BT managers at first thought they required only a new performance management system and a quality initiative. But Green immediately saw the necessity to go further. "We needed an innovative approach to change management and transformation," he said. "This was going to require dismantling the systems and bureaucracies that make it difficult for people to do a good job and creating a culture that makes the most of their talents and contributions."
Getting everyone on the same page was going to be a challenge. "Many efforts to become a world-class competitor in this industry are short-sighted and overly simplistic," said Moravec and Associates' lead consultant. "Draw a new org chart, lay off employees, give the remaining ones new titles, proclaim them empowered, publish a set of new values, and-magic-there you have it: the new high-performance enterprise. For change to deliver real outcomes, it has to be viewed as part of a system in which not only the organization is transformed, but also its strategies, culture, operations, and people."
Dick Straw, Vice President of Finance, saw the change as "preparing to compete for our future." In order to move forward, he says, "we needed to make sure where we were going. Everyone at BT had to understand the needs of the owners, the customers, and our employees. By aligning everything so that we were all moving in the same direction, we'd gain a significant competitive marketplace advantage."
The first step was a four-day Business and Organizational Renewal process for senior management. By the end of this process, participants began translating their mission into strategy and budgeted outcomes. Rather than preparing a detailed plan on paper and then communicating it for "buy-in," management elected to use Moravec and Associates' Align - Accelerate - Transformation framework to get everyone on board quickly.
"The clear line-of-sight accountability from top to bottom is what convinced us that this high-engagement cascade was just what our old-line functional organization needed," says Straw. "The assess, focus, align, and execute parts of the framework gave us the outcomes we targeted to achieve throughout the business."
Take Green's vision, for example, of everyone as an associate who must be connected and work as part of a high-performance team. This concept is difficult to grasp even at the corporate level, and imagine being a mechanic at the plant in Black Falls, Arkansas, who has for years functioned as an individual whose job was narrowly defined as "just repairing and servicing equipment." However, with the cascading of strategic initiatives, stretch goals, and measurements, all linked to teamwork, Green's concept began to turn into shop-floor action.
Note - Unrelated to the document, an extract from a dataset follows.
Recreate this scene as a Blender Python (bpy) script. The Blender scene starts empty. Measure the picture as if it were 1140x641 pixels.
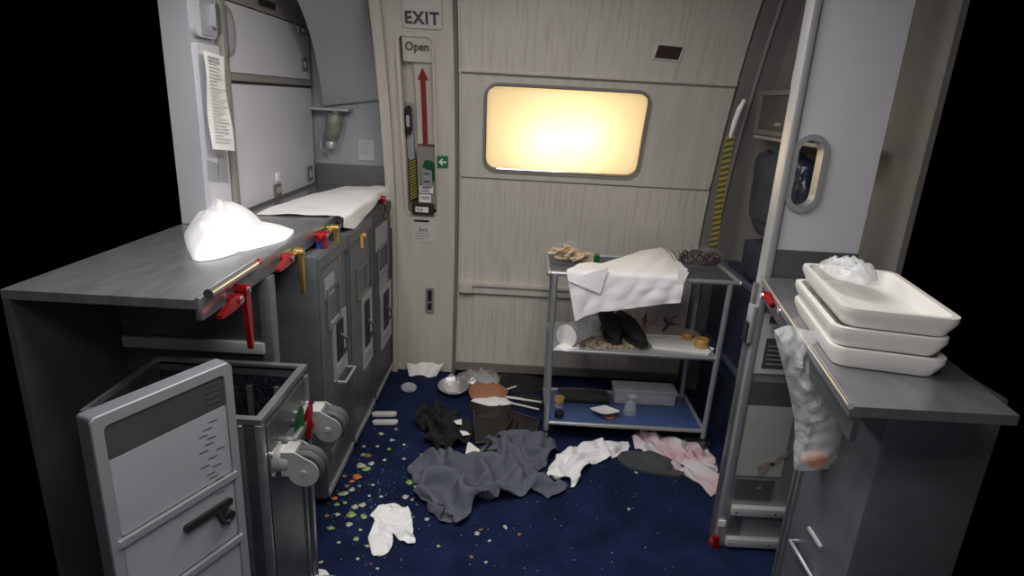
import bpy, bmesh, math, random
from mathutils import Vector, Matrix, noise
C = bpy.context.scene.collection
PI = math.pi
random.seed(7)

# ------------------------------------------------------------------ camera model (also used to read positions)
FPX = 673.0; TH = math.radians(17.2); RO = math.radians(3.15); EYE = Vector((0, 0, 1.52))
fw = Vector((0, math.cos(TH), -math.sin(TH))); up0 = Vector((0, math.sin(TH), math.cos(TH))); r0 = Vector((1, 0, 0))
RR = r0 * math.cos(RO) + up0 * math.sin(RO); UU = -r0 * math.sin(RO) + up0 * math.cos(RO)
def ray(px, py): return RR * ((px - 570) / FPX) - UU * ((py - 320.5) / FPX) + fw
def P(px, py, ax, val):
    d = ray(px, py); t = (val - EYE[ax]) / d[ax]
    return EYE + d * t
def F2(*pts, z=0.0): return [P(x, y, 2, z).xy for x, y in pts]
def Yw(z): return 3.2 - .18 * max(0, z - .5) ** 2
def wall_pt(x, z, d=0.0):
    s = .36 * max(0, z - .5); n = Vector((0, -1, -s)).normalized()
    return Vector((x, Yw(z), z)) + n * d

# ------------------------------------------------------------------ materials
def mat(name, col, rough=.5, metal=0., noise_amt=0., noise_scale=8., stretch=(1, 1, 1), col2=None, bump=0., bump_scale=60.,
        bstretch=(1, 1, 1), trans=0., alpha=1., spec=None, emit=None, estr=0., coat=0., lo=.35, hi=.65, sheen=0.):
    m = bpy.data.materials.new(name); m.use_nodes = True
    nt = m.node_tree; b = nt.nodes['Principled BSDF']
    b.inputs['Base Color'].default_value = (*col, 1); b.inputs['Roughness'].default_value = rough
    b.inputs['Metallic'].default_value = metal
    if trans: b.inputs['Transmission Weight'].default_value = trans
    if alpha < 1: b.inputs['Alpha'].default_value = alpha
    if spec is not None: b.inputs['Specular IOR Level'].default_value = spec
    if coat: b.inputs['Coat Weight'].default_value = coat
    if sheen: b.inputs['Sheen Weight'].default_value = sheen
    if emit: b.inputs['Emission Color'].default_value = (*emit, 1); b.inputs['Emission Strength'].default_value = estr
    tc = nt.nodes.new('ShaderNodeTexCoord')
    def chain(scale, st, detail=5):
        mp = nt.nodes.new('ShaderNodeMapping'); mp.inputs['Scale'].default_value = st
        nz = nt.nodes.new('ShaderNodeTexNoise'); nz.inputs['Scale'].default_value = scale; nz.inputs['Detail'].default_value = detail
        nt.links.new(tc.outputs['Object'], mp.inputs[0]); nt.links.new(mp.outputs[0], nz.inputs['Vector']); return nz
    if noise_amt:
        nz = chain(noise_scale, stretch); cr = nt.nodes.new('ShaderNodeValToRGB')
        c2 = col2 or tuple(c * (1 - noise_amt) for c in col)
        cr.color_ramp.elements[0].position = lo; cr.color_ramp.elements[1].position = hi
        cr.color_ramp.elements[0].color = (*c2, 1); cr.color_ramp.elements[1].color = (*col, 1)
        nt.links.new(nz.outputs[0], cr.inputs[0]); nt.links.new(cr.outputs[0], b.inputs['Base Color'])
    if bump:
        nz = chain(bump_scale, bstretch); bp = nt.nodes.new('ShaderNodeBump'); bp.inputs['Strength'].default_value = bump
        bp.inputs['Distance'].default_value = .01
        nt.links.new(nz.outputs[0], bp.inputs['Height']); nt.links.new(bp.outputs[0], b.inputs['Normal'])
    return m
M = {}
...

Was it easy? No. Did unpredictable things happen? Yes. Did the high-engagement framework replace the old functional culture? It took a while and in some cases it was faster than others. But the comprehensive format left no stone unturned. Now the mechanic, along with other members of his team, is responsible for safety, quality, supplies, and the environment-not to mention costs and productivity.
A Leadership Team (so named to emphasize responsibility rather than chain of command), made up of general managers and division vice presidents, has taken on the responsibility traditionally held by the Chief Operating Officer. Team accountability for outputs is so important that other teams are slated to run business units. With the direction of the Leadership Team, BT designed a new organizational structure, based on self-directed work teams, that cut management layers from 11 to 4. As accountability for outcomes increases, individual titles are becoming irrelevant.
BT and Moravec and Associates together are analyzing major processes, leader development, employee engagement and identifying new key processes and measures to determine their effectiveness. Out of this will come the reorganization of work, as well as a recasting of the roles required. Then, newly launched self-managed teams will be trained to deliver the outcomes from the new processes. And yes, a new performance management and quality program, BT's initial concern, will be implemented.